** Start of DATA BLOCK **
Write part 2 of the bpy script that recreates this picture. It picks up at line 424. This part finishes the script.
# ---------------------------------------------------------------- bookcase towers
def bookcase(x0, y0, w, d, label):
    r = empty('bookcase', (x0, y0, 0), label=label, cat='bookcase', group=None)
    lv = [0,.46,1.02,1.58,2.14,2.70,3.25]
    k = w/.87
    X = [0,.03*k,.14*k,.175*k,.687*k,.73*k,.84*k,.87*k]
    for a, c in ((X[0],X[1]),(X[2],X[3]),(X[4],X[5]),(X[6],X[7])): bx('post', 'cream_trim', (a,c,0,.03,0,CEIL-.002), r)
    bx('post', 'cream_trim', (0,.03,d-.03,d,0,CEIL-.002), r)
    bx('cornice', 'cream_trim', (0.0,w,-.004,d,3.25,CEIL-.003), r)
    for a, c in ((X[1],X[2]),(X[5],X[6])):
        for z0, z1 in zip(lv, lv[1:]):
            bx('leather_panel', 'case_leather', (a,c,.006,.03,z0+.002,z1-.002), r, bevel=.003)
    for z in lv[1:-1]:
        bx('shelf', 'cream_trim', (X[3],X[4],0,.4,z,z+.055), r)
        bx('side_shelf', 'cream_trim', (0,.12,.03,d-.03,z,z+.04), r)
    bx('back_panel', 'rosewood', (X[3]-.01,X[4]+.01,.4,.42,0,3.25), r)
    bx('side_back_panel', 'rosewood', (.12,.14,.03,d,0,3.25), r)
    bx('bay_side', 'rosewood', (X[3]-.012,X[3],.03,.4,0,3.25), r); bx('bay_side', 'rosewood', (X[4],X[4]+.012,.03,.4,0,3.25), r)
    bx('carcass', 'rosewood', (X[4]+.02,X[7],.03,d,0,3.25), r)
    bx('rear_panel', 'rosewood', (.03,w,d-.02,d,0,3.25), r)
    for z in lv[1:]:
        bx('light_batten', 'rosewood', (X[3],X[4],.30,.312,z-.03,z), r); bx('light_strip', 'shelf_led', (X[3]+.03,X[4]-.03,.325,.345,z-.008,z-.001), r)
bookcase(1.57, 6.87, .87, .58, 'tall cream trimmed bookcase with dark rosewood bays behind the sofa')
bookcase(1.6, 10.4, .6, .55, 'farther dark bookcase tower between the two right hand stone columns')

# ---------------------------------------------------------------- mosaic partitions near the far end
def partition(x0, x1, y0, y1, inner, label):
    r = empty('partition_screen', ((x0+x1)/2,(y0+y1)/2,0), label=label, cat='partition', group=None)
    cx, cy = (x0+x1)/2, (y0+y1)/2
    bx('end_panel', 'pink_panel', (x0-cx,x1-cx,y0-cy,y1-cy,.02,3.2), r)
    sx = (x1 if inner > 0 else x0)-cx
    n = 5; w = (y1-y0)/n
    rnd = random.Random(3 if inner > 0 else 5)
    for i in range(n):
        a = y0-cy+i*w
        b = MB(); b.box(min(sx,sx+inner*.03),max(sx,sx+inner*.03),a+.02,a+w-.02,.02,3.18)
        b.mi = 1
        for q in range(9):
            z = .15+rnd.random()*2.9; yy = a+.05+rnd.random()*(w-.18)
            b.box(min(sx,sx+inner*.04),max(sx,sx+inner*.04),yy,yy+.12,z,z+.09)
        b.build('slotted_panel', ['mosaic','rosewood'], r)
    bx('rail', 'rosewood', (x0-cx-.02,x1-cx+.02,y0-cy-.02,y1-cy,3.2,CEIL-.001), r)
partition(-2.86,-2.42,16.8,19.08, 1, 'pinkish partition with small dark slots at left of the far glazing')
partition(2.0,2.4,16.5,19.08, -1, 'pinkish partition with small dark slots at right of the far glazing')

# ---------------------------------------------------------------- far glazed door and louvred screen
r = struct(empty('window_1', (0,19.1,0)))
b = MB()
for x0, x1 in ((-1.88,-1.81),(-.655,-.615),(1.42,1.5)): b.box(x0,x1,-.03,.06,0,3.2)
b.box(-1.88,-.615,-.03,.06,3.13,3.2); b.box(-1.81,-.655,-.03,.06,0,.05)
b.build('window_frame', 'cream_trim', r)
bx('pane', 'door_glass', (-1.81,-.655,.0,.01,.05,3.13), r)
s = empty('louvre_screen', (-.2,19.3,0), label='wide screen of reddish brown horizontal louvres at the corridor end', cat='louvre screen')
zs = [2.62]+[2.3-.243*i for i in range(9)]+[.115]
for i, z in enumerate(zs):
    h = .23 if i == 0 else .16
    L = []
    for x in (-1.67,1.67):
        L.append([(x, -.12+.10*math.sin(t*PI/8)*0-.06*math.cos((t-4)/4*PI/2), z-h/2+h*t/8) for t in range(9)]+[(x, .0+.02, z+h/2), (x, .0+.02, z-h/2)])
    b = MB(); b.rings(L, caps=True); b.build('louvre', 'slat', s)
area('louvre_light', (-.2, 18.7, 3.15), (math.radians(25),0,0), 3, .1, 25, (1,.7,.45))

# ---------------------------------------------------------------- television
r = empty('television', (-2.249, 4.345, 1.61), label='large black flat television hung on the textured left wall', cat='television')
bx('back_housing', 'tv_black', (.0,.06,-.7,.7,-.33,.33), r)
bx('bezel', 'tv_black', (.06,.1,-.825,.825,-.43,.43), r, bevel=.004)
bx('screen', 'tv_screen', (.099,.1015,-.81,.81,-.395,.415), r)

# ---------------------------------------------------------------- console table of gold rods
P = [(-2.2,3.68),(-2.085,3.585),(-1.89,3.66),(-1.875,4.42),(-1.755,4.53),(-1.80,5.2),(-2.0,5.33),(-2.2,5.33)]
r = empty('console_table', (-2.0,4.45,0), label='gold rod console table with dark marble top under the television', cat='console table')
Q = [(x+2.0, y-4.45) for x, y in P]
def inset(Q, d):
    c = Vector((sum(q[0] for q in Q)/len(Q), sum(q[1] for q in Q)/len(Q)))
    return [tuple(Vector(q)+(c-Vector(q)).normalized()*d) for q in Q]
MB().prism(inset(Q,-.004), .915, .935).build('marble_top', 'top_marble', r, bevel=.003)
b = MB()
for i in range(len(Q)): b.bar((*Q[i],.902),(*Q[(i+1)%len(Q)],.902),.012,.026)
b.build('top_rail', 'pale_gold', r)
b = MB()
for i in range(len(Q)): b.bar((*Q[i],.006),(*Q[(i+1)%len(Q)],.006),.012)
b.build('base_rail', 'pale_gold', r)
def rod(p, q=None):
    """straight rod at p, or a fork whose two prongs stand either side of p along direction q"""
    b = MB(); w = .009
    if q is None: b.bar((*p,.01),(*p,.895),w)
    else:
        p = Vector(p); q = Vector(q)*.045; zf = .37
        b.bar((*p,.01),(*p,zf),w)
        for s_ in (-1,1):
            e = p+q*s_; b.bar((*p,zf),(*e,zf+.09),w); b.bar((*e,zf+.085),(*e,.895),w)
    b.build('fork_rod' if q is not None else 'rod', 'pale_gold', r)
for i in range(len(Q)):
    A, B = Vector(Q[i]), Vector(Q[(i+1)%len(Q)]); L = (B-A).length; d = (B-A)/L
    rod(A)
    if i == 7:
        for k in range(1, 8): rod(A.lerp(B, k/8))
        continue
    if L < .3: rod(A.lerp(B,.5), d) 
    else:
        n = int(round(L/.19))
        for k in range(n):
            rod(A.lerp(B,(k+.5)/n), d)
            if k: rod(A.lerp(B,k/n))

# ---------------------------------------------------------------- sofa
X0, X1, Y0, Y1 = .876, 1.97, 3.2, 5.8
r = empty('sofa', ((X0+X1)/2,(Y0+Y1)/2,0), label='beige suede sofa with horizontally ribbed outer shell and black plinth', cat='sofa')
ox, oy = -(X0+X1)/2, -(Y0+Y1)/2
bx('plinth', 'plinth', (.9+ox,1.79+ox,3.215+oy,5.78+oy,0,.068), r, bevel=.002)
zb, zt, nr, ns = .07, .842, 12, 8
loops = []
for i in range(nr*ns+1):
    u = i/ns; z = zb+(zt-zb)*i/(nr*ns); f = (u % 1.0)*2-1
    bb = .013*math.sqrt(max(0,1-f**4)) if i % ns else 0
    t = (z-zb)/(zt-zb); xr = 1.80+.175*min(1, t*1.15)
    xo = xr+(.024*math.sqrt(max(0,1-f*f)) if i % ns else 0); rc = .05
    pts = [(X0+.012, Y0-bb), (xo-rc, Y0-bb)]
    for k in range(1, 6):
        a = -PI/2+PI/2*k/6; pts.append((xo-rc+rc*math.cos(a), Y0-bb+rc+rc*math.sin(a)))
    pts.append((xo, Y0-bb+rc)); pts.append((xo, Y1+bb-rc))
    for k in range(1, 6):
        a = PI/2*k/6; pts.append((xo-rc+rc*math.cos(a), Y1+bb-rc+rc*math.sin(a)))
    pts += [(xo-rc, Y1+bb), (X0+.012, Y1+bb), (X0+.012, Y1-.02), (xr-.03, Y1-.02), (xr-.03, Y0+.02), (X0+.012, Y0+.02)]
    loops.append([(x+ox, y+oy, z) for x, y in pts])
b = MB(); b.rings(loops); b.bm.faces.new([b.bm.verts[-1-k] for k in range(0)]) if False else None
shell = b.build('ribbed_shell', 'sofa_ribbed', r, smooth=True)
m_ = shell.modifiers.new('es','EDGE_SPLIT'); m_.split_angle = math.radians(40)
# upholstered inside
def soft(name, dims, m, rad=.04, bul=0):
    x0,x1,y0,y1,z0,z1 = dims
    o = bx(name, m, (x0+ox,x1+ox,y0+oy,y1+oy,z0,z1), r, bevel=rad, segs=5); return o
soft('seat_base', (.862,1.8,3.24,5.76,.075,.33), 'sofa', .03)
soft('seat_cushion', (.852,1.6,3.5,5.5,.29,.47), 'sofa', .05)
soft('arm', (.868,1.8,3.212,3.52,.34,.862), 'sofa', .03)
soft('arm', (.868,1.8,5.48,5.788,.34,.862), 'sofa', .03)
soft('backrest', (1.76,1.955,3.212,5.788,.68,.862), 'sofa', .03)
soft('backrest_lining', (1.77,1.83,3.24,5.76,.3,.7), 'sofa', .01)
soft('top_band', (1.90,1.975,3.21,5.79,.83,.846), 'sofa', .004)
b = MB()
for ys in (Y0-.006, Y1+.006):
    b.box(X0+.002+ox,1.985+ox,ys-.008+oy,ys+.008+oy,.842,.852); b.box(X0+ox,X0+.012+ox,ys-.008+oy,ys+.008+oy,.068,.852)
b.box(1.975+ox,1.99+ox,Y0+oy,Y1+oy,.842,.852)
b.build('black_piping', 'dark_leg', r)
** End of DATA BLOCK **
» WRITTEN TASK
Quote exactly the lines running from the start of the listing above through the line where "bookcase(1.6, 10.4, .6, .55, 'farther" is found, and output no other lines.

» EXERCISE ANSWER
Write part 2 of the bpy script that recreates this picture. It picks up at line 424. This part finishes the script.
# ---------------------------------------------------------------- bookcase towers
def bookcase(x0, y0, w, d, label):
    r = empty('bookcase', (x0, y0, 0), label=label, cat='bookcase', group=None)
    lv = [0,.46,1.02,1.58,2.14,2.70,3.25]
    k = w/.87
    X = [0,.03*k,.14*k,.175*k,.687*k,.73*k,.84*k,.87*k]
    for a, c in ((X[0],X[1]),(X[2],X[3]),(X[4],X[5]),(X[6],X[7])): bx('post', 'cream_trim', (a,c,0,.03,0,CEIL-.002), r)
    bx('post', 'cream_trim', (0,.03,d-.03,d,0,CEIL-.002), r)
    bx('cornice', 'cream_trim', (0.0,w,-.004,d,3.25,CEIL-.003), r)
    for a, c in ((X[1],X[2]),(X[5],X[6])):
        for z0, z1 in zip(lv, lv[1:]):
            bx('leather_panel', 'case_leather', (a,c,.006,.03,z0+.002,z1-.002), r, bevel=.003)
    for z in lv[1:-1]:
        bx('shelf', 'cream_trim', (X[3],X[4],0,.4,z,z+.055), r)
        bx('side_shelf', 'cream_trim', (0,.12,.03,d-.03,z,z+.04), r)
    bx('back_panel', 'rosewood', (X[3]-.01,X[4]+.01,.4,.42,0,3.25), r)
    bx('side_back_panel', 'rosewood', (.12,.14,.03,d,0,3.25), r)
    bx('bay_side', 'rosewood', (X[3]-.012,X[3],.03,.4,0,3.25), r); bx('bay_side', 'rosewood', (X[4],X[4]+.012,.03,.4,0,3.25), r)
    bx('carcass', 'rosewood', (X[4]+.02,X[7],.03,d,0,3.25), r)
    bx('rear_panel', 'rosewood', (.03,w,d-.02,d,0,3.25), r)
    for z in lv[1:]:
        bx('light_batten', 'rosewood', (X[3],X[4],.30,.312,z-.03,z), r); bx('light_strip', 'shelf_led', (X[3]+.03,X[4]-.03,.325,.345,z-.008,z-.001), r)
bookcase(1.57, 6.87, .87, .58, 'tall cream trimmed bookcase with dark rosewood bays behind the sofa')
bookcase(1.6, 10.4, .6, .55, 'farther dark bookcase tower between the two right hand stone columns')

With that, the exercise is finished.